Now is the time for you to focus on your studies not your relationship. Engineering is not an easy field and you will need all the focus that you can get. After reading what the guy has been doing, if you give him a chance now, he will have the hold on this relationship because he will feel that he can get away with anything. He broke up with you, and he wants to patch up again and on top of that he is still with another girl. This means that he can change his mind anytime he wants to. If he doesn’t like small things then who knows some months down the line he might back off again. If you still like this guy just tell him that you cannot trust him now and you need sometime.
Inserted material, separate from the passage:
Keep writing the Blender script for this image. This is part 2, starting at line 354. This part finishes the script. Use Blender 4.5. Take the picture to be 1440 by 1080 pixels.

You can be friends for now but that is it until you can trust him again. He also needs to break up with his girl if he is not happy there, but he cannot be dilly dallying with two girls. Trust me you do not want to be a part of that drama which will get you more distracted and hurt. Don’t make yourself the cause of his break up since that is what he already wants. So, do not feel guilty about it. 

Dear Malvika,
I am a high school student pursuing my studies taking Mass communication and journalism. After the completion of SLC, my family members forced me to study science but after convincing them frequently, I finally made them say OK on the decision I had taken studying journalism. I am also the topper in college with humanities stream but still my family members seem worried over my career choice and keep reminding me that many talented people are jobless. I aspire to be a recognized VJ like you. I fear what if my aim does not get fulfilled and how I should regret over my decision. How should I face my parents as they are always ready to find my fault for taking such wrong 
decision?

Prove them wrong. That is the only way to deal with it. My mom never liked me being in the media. It took her more than 10 years to accept what I was doing. Because that was my passion, I stuck to it no matter what anyone said. I dealt with its downfalls and negativity but I never gave up on it. I tried many forms of mass media, some I was successful, some I failed but nevertheless I persisted. I leant on the job, trained myself to be good at what I do and constantly upgraded. I did not do it for the sake of gaining fame but rather I was driven by my passion. Yes, you will fail a lot and will be rejected too but go for it and do not give up. You will have to hear a lot of criticisms but use that to your advantage and always work on making yourself better and different than others. The pay might be as good in the beginning but with years and experience you will ultimately get there. Good luck!

Malvika Subba is a media personality, social activist and former Miss Nepal. She is also the CEO of Idea Studio Nepal.